Friday, 28 April 2017

Workplace Survival.

As is usual for a Friday the blog will be a little more diverse in its topic than usual. Today’s post still comes very broadly under the topic of survival or even defence!

A few weeks back I was reading some books by David Devereux that a friend had given me. First I read his novels, which are worth checking out. After that I read his more autobiographical “Memoirs of An Exorcist”. This will not be to the tastes of some of my readers I suspect. That is a shame. Devereux is obviously an intelligent and insightful individual. He is also a competent and entertaining writer, which is more that can be said for some other better known writers!

Below is an extract from “Memoirs of An Exorcist” about workplace environments. There are some insights here that are likely to be familiar.

So what do we find in offices? Generally, a matter of dealing with negative energies. Most offices have a stock of that: people hate their job, their boss, their colleagues and their customers. They hate the necessity to work. They hate commuting. Be honest with yourself for a second: do you actually enjoy working? If you do, you’re a rare creature. I generally enjoy what I do, but it leaves me tired, frustrated, angry and occasionally despairing about clients and the world in general. So, if this is someone who likes their job, imagine what kind of emotional roller coaster someone who doesn’t is riding. Now stick them in an open-plan office with thirty so other people. No privacy, no respite from the pressure. In some offices, the length of time you spend in the toilet is monitored to make sure you stay productive. The number of calls you take in an hour, or the number of keystrokes at your computer, or the number of shelves you fill, or whatever it is you do, someone’s watching, making you work harder, keeping the pressure up. For all their much vaunted training, managers are not always good communicators. Self-expression is discouraged - wear the correct dress or be sent home.

 I’m not saying that it is wrong for a company to want to get value for money from its employees. But there are ways of doing it that turn offices into nothing more than battery farms and there are ways that treat employees like people. The former approach is generally the cause of difficulties, poor staff retention and a general air of gloom over the whole workforce. This spreads from employee to employee as each drags the others’ mood down.

I’ve seen entire open-plan offices of fifty to a hundred people where nobody smiled.
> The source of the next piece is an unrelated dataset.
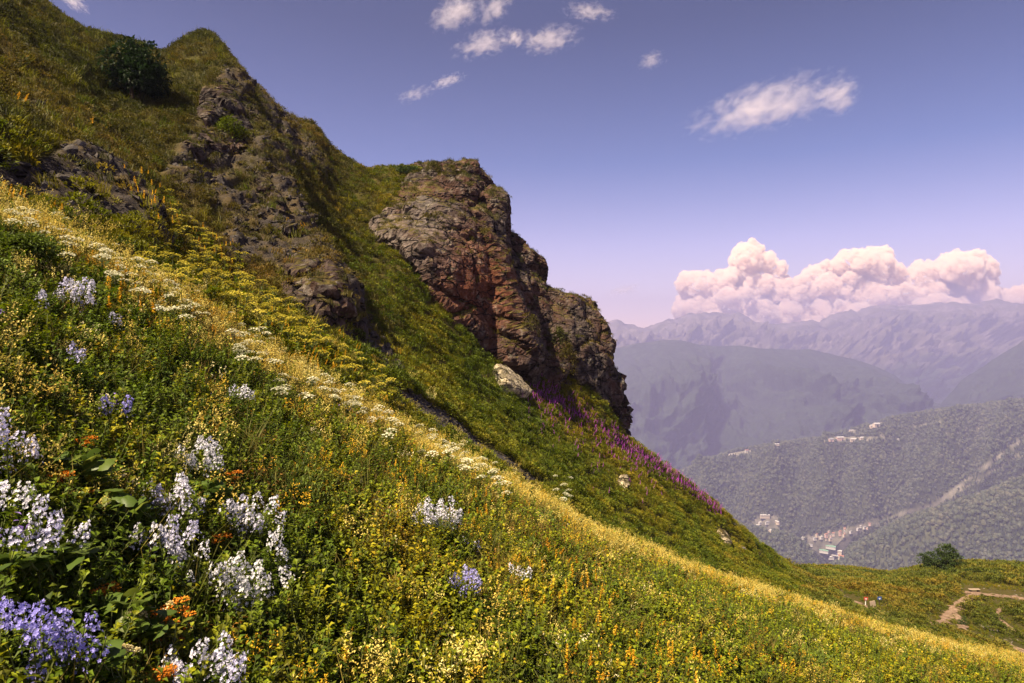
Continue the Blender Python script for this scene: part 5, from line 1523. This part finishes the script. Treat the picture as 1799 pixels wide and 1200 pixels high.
def far_point(px, py):
    best = None
    for nm, P, X, Y, mk, dn in WOODS:
        d2 = (X-px)**2+(Y-py)**2; near = d2 < 6**2
        if near.any():
            k = np.argmin(np.where(near, P[..., 1]+d2*4, 1e9)); q = P.reshape(-1, 3)[k]
            if best is None or q[1] < best[1]: best = q
    return best
for i, (nm, P, X, Y, mk, dens) in enumerate(WOODS):
    g = np.random.default_rng(700+i)
    a_, b_, c_, d_ = P[:-1, :-1], P[:-1, 1:], P[1:, 1:], P[1:, :-1]
    ar = 0.5*(np.linalg.norm(np.cross(b_-a_, d_-a_), axis=-1)+np.linalg.norm(np.cross(b_-c_, d_-c_), axis=-1))
    x = (X[:-1, :-1]+X[1:, 1:])/2; y = (Y[:-1, :-1]+Y[1:, 1:])/2; op = open_mask(x, y)
    vis = (x > 1080) & (x < 1860) & (y < 1030)
    gl = fbm(((a_+c_)/2).reshape(-1, 3)*0.006, 3, 91).reshape(ar.shape)
    lam = np.where(vis & ~op, ar*dens*np.clip(1.1+0.9*gl, 0.25, 1.5), 0)
    n = g.poisson(lam); ii = np.repeat(np.arange(n.size), n.ravel()); r, c = np.unravel_index(ii, n.shape)
    u = g.random(len(ii))[:, None]; v = g.random(len(ii))[:, None]
    p = P[r, c]*(1-u)*(1-v)+P[r, c+1]*u*(1-v)+P[r+1, c+1]*u*v+P[r+1, c]*(1-u)*v
    sc = 7+19*g.random(len(ii))**1.6; rot = np.stack([0*sc, 0*sc, g.uniform(0, 6.28, len(ii))], 1)
    kind = np.where(g.random(len(ii)) < 0.62, g.integers(0, 2, len(ii)), g.integers(2, 5, len(ii)))
    gn_scatter('forest', p, rot, sc, kind, PROTO['forest'])
    print('SCATTER forest', nm, len(ii))

WALLS = [flat('white_render', (0.55, 0.52, 0.48)), flat('cream_render', (0.56, 0.46, 0.36)), flat('pink_render', (0.62, 0.42, 0.36))]
ROOFS = [flat('red_roof', (0.34, 0.16, 0.11)), flat('grey_roof', (0.30, 0.30, 0.32)), flat('green_roof', (0.16, 0.32, 0.22)), flat('white_roof', (0.52, 0.50, 0.49))]
GLASS = flat('dark_glass', (0.05, 0.06, 0.08), 0.2)
def house(px, py, w, dep, h, rz, label, wall=0, roof=0, group='village buildings on the valley floor', gable=True, cat='building', storeys=3):
    q = far_point(px, py)
    if q is None: return
    w, dep, h = w*0.78, dep*0.8, h*0.78
    root = empty('building', (q[0], q[1], q[2]), rz); tag(root, label, cat, group)
    b = MB(); b.box((0, 0, h/2-4), (w, dep, h+8)); mobj('wall', b.build('wall', [WALLS[wall]]), root)
    b = MB()
    if gable:
        e = 1.2; x, y, z = w/2+e, dep/2+e, h
        b.quad((-x, -y, z), (x, -y, z), (x, 0, z+dep*0.30), (-x, 0, z+dep*0.30)); b.quad((x, y, z), (-x, y, z), (-x, 0, z+dep*0.30), (x, 0, z+dep*0.30))
        b.quad((-w/2, -dep/2, z), (-w/2, 0, z+dep*0.28), (-w/2, 0, z+dep*0.28-0.01), (-w/2, dep/2, z)); b.quad((w/2, -dep/2, z), (w/2, dep/2, z), (w/2, 0, z+dep*0.28-0.01), (w/2, 0, z+dep*0.28))
    else: b.box((0, 0, h+0.6), (w+1.4, dep+1.4, 1.2))
    mobj('roof', b.build('roof', [ROOFS[roof]]), root)
    b = MB(); n = max(2, int(w/5))
    for s in range(storeys):
        z = h*(s+0.55)/storeys
        for i in range(n): b.box((-w/2+w*(i+0.5)/n, -dep/2-0.05, z), (w/n*0.5, 0.12, h/storeys*0.5))
    o = mobj('windows', b.build('windows', [GLASS]), root); o['kind'] = 'stuff'
V = [ # village on the river bend
    (1437,941,20,14,16,0.3,'pale building with a red roof in the upper village, first in the row',1,0),(1443,946,26,14,14,0.4,'white long building below the first house of the upper village',0,3),(1452,944,22,14,20,0.2,'pink building with a red roof in the middle of the upper village',2,0),
    (1458,949,30,14,12,0.35,'cream building beside the river road in the upper village',1,1),(1466,940,18,13,16,-0.2,'small cream house with a red roof above the river road',1,0),(1478,939,16,14,26,0.1,'tall pink tower house standing alone beside the road',2,0),
    (1482,941,26,12,12,0.5,'low cream building next to the tall pink tower house',1,0),(1494,934,30,12,10,0.5,'pale building along the valley road beyond the pink tower house',0,1),(1506,930,24,12,10,0.5,'white building further along the valley road',0,3),
    (1520,926,34,12,9,0.5,'long pale building at the far end of the valley road',0,1),(1447,968,60,22,12,-0.62,'long green roofed hall on the river bend',0,2),(1460,963,66,20,12,-0.62,'second green roofed hall behind the first on the river bend',0,2),
    (1472,971,56,18,14,-0.62,'cream hall nearest the wooded spur on the river bend',1,3),(1478,979,40,16,16,-0.9,'cream building at the lower end of the river bend',1,0),(1459,981,36,26,12,0.0,'white building at the tip of the river bend',0,3),
    (1466,974,50,20,10,-0.62,'white hall in the middle of the river bend',0,3),(1432,947,24,14,10,0.2,'small white house at the river end of the upper village',0,1),(1412,948,26,14,9,0.1,'white house beside the bridge upstream of the village',0,3),
    (1418,953,24,12,8,0.2,'low white house below the one beside the bridge',0,3),(1425,957,30,12,8,-0.3,'low grey roofed house by the water',0,1)]
for v in V: house(*v)
for v in [(1346,909,70,14,16,0.0,'long cream wing at the back of the walled complex up the valley',1,3),(1364,919,60,14,16,-1.15,'slanting cream wing of the walled complex up the valley',1,3),(1358,930,34,26,14,0.3,'bright cream block at the front of the walled complex',1,3),
          (1338,919,26,14,10,0.4,'small white house inside the walled complex',0,3),(1346,921,28,14,12,0.2,'pale house in the middle of the walled complex',0,1),(1331,923,30,12,9,-0.4,'white house at the river side of the walled complex',0,3)]:
    house(*v, group='buildings of the walled complex')
for v in [(1541,747,52,24,20,0.3,'largest hotel on top of the forested hill, with a pale roof',1,3),(1533,750,34,20,14,0.2,'low wing below the largest hotel on the forested hill',1,3),(1476,771,60,22,16,0.1,'long pink hotel in the clearing of the forested hill',2,3),
          (1497,774,54,20,16,0.05,'cream hotel in the middle of the hill clearing',1,3),(1460,774,40,22,10,0.2,'low pale building at the start of the hill clearing',2,1),(1516,771,46,18,12,0.1,'pale building at the far end of the hill clearing',1,3),
          (1495,757,36,16,10,0.1,'small pale building above the hill clearing',1,3),(1313,794,30,16,16,0.2,'cream house with a red roof alone on the hill edge',0,0),(1284,799,36,14,9,0.3,'long low cream building at the end of the hill edge',1,3),
          (1366,782,46,14,6,0.1,'low pale shed on the hill edge',1,3),(1577,774,30,14,8,0.1,'small white building in the forest beyond the clearing',0,3)]:
    house(*v, group='buildings on the forested hill')

for k in range(16):
    f = rr.random(); px = 1425+150*f; py = 946-36*f+rr.uniform(-5, 8)
    house(px, py, rr.uniform(9, 16), rr.uniform(8, 11), rr.uniform(6, 10), rr.uniform(-0.6, 0.6), 'tiny house among the trees along the valley road', rr.randrange(3), rr.choice((0, 0, 1, 3)), 'tiny houses along the valley road')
Sure, the managers were allowed a few personal effects on their desks, but employees sat at a desk with a phone, and a computer and whatever they needed to do their jobs; nothing else was allowed because the company enforced a “Clear Desk” policy. Nothing personal, unless you’re a manager. Side screens divided each employee from their neighbour, and conversation was discouraged. Of course, the managers were expected to enforce an atmosphere of jollity and esprit de corps that just wasn’t there because people couldn’t bond. So the atmosphere of the place was depressing and wasn’t helped because almost all the staff were temps with no job security or feelings of loyalty to the company. People were arbitrarily dismissed with no need for notice, because they had no contract and, while the temp agencies responsible for staffing this battery farm had an office on site, there was a distinct impression from some of the liaison personnel that the staff were just replaceable commodities not worth getting to know.
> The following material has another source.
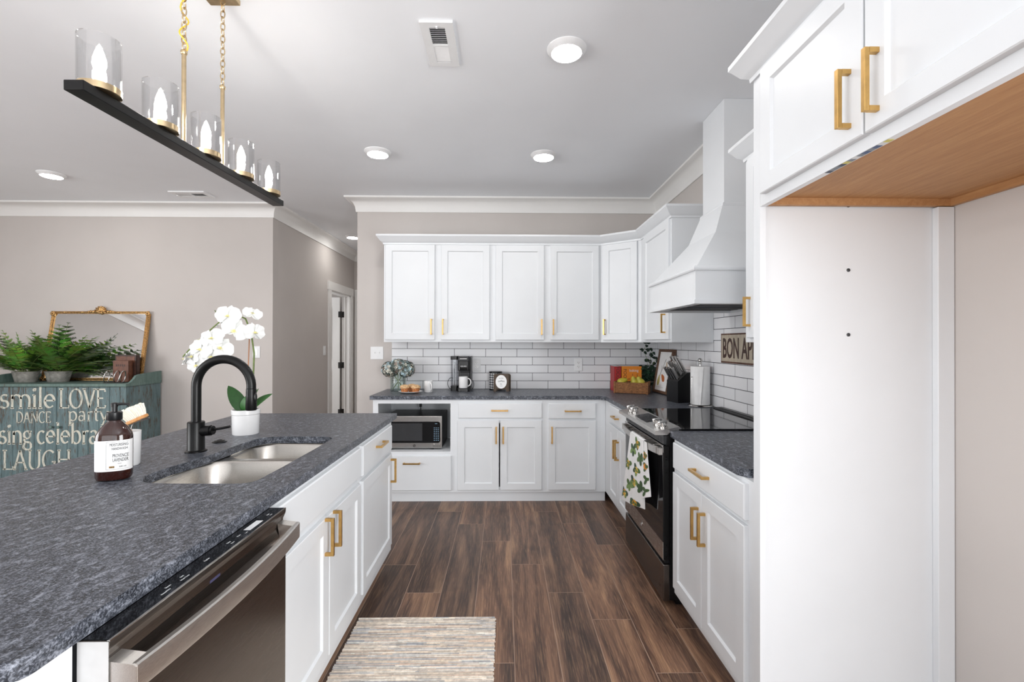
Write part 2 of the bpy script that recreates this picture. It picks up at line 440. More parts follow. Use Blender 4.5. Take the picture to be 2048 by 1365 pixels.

The other parts of the company employed people properly and treated them far better. These parts were more profitable, had better retention rates and happier people. But the first office seemed to end up going through the entire available workforce of its town and it got to a point where they couldn’t hire enough people to keep up with the losses caused by attrition and the summary justice within. The solution was classic corporate thinking: they opened an office in a new town, and expected some of their more loyal temps to travel two hours each way to teach the new office how to do the job.
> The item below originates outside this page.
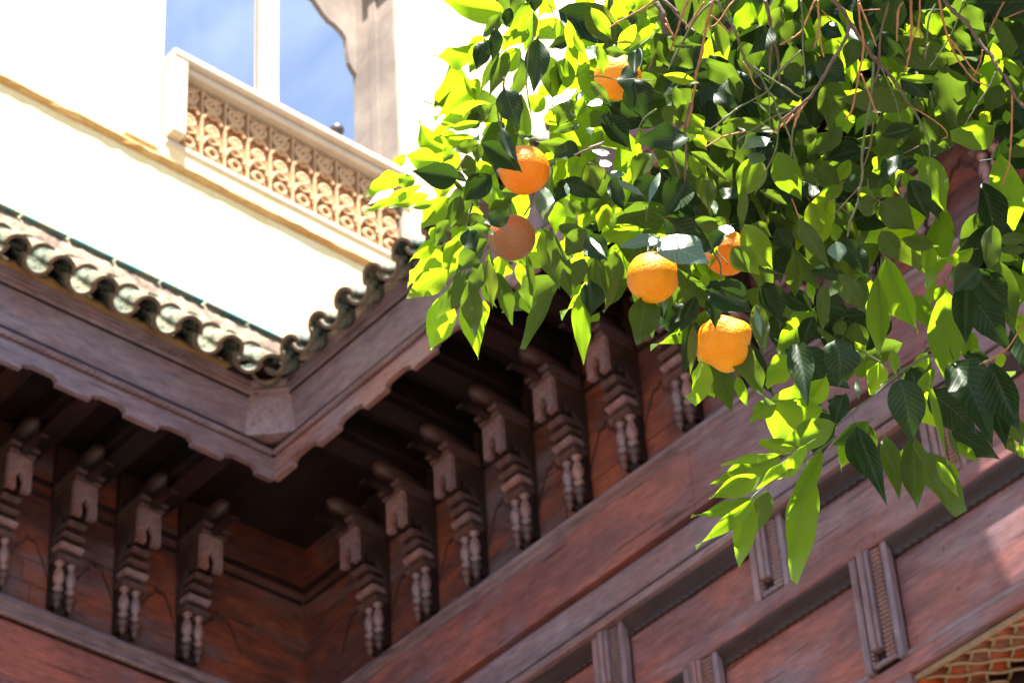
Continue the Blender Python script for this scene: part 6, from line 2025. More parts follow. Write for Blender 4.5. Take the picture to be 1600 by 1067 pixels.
# ---------------------------------------------------------------- ground
m_, nt_, b_, o_ = newmat('courtyard_paving')
bt = nt_.nodes.new('ShaderNodeTexBrick'); bt.inputs['Scale'].default_value = 3.
bt.inputs['Color1'].default_value = (.13, .105, .08, 1); bt.inputs['Color2'].default_value = (.09, .072, .055, 1)
bt.inputs['Mortar'].default_value = (.12, .10, .08, 1)
t_ = nt_.nodes.new('ShaderNodeTexCoord'); nt_.links.new(t_.outputs['Object'], bt.inputs['Vector'])
nt_.links.new(bt.outputs['Color'], b_.inputs['Base Color']); b_.inputs['Roughness'].default_value = .7
bm = bmesh.new()
v = [bm.verts.new((x, y, -10.1)) for x, y in ((-600, -600), (600, -600), (600, 600), (-600, 600))]
bm.faces.new(v)
tag(put('ground', finish(bm, 'ground', m_)), kind='structure')

# ---------------------------------------------------------------- wooden walls (one per wing)
def add(parent, name, fn, mat, smooth=False, label=None):
    bm = bmesh.new(); fn(bm)
    o = put(name, finish(bm, name, mat, smooth), parent)
    if label: o['label'] = label
    return o

wallA = empty('carved_wooden_wall')
tag(wallA, 'dark cedar wall at lower left, with carved corbels beneath the left eave', 'wall')
wallB = empty('carved_wooden_wall')
tag(wallB, 'long reddish cedar wall with framed panels and corbels behind the orange tree', 'wall')

def frieze(parent, W, s1, mat):
    # frieze boards behind the corbels: horizontal boards, each its own plank, slightly uneven
    zs = [-.745, -.60, -.47, -.33, -.19, -.05, .12, .36]
    for i, (a, b) in enumerate(zip(zs, zs[1:])):
        s = -.036 if W is WA else .001
        while s < s1:
            e = min(s1, s + random.uniform(1.3, 2.2))
            if s1 - e < .4: e = s1
            d = random.uniform(-.004, .003)
            add(parent, 'plank', lambda bm: bbox(bm, W, s + .0015, e - .0015, -.04 if s > .1 else -.039, d, a + .001, b - .001, .002), mat)
            s = e

def frieze_groove(parent, W, c, half, mat):
    # broken pointed line carved between two corbels: thin dark fillets standing in a groove
    pts = [(c - half, -.52), (c - half * .82, -.475), (c - half * .62, -.40), (c - half * .40, -.365), (c - half * .10, -.345), (c, -.335),
           (c + half * .12, -.375), (c + half * .35, -.41), (c + half * .6, -.455), (c + half * .85, -.50), (c + half, -.515)]
    def f(bm):
        pts[:] = [(a + random.uniform(-.006, .006), b + (.012 if i % 2 else -.008)) for i, (a, b) in enumerate(pts)]
        for (a, za), (b, zb) in zip(pts, pts[1:]):
            w = .0075 + random.uniform(0, .003)
            prism_u(bm, W, [(a, za - w), (b, zb - w), (b, zb + w), (a, za + w)], .002, .006)
    add(parent, 'carved_line', f, MAT['corbel_dark'])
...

The simple fact is that misery loves company. If you take an approach that makes people miserable, then that misery will build upon itself and spread throughout the working environment. This applies in the home as well, but is more likely to happen in an office because many people resent having to go to work at all. I’ve noticed that companies who spend time and trouble to create a decent environment for their employees have less sickness, absenteeism (“throwing a sickie” being different from actually being ill) and attrition than companies who are perceived not to care. Something as simple as taking a genuine interest in your staff can make the difference between people who are happy to work for you and people who would rather gnaw their own leg off than spend one more minute than necessary in the office. This seems the most obvious thing imaginable, but it amazes me how few companies do it.

And here’s a thought: how much oxygen are you actually taking in? For a start, most people breathe very shallowly, using about the top third of their lungs. Lack of oxygen leads to them getting tired and emotional, which again contributes to the problem. Simply sitting quietly at one’s desk and breathing deeply for a few minutes can have a remarkable effect on stress.

But put aside my feelings about the generic corporate culture for a moment and consider those more enlightened companies who feel that happy employees are more productive. Things can get interesting when a company switches its policy from battery farming to free-range. Trying to introduce a sunnier disposition to people trapped in a misery-sink can be something of an uphill battle, since employees may not trust the management and are still working in an environment that has stored their anger. This is why office refurbishment is a good way to start, but may not cure the problem entirely. Something obviously needs to be done to dispel the preceding atmosphere and give people a chance to face the new environment with a more open mind. Far Eastern companies have been doing this for years and have started to introduce the same approach here over the last twenty years or so.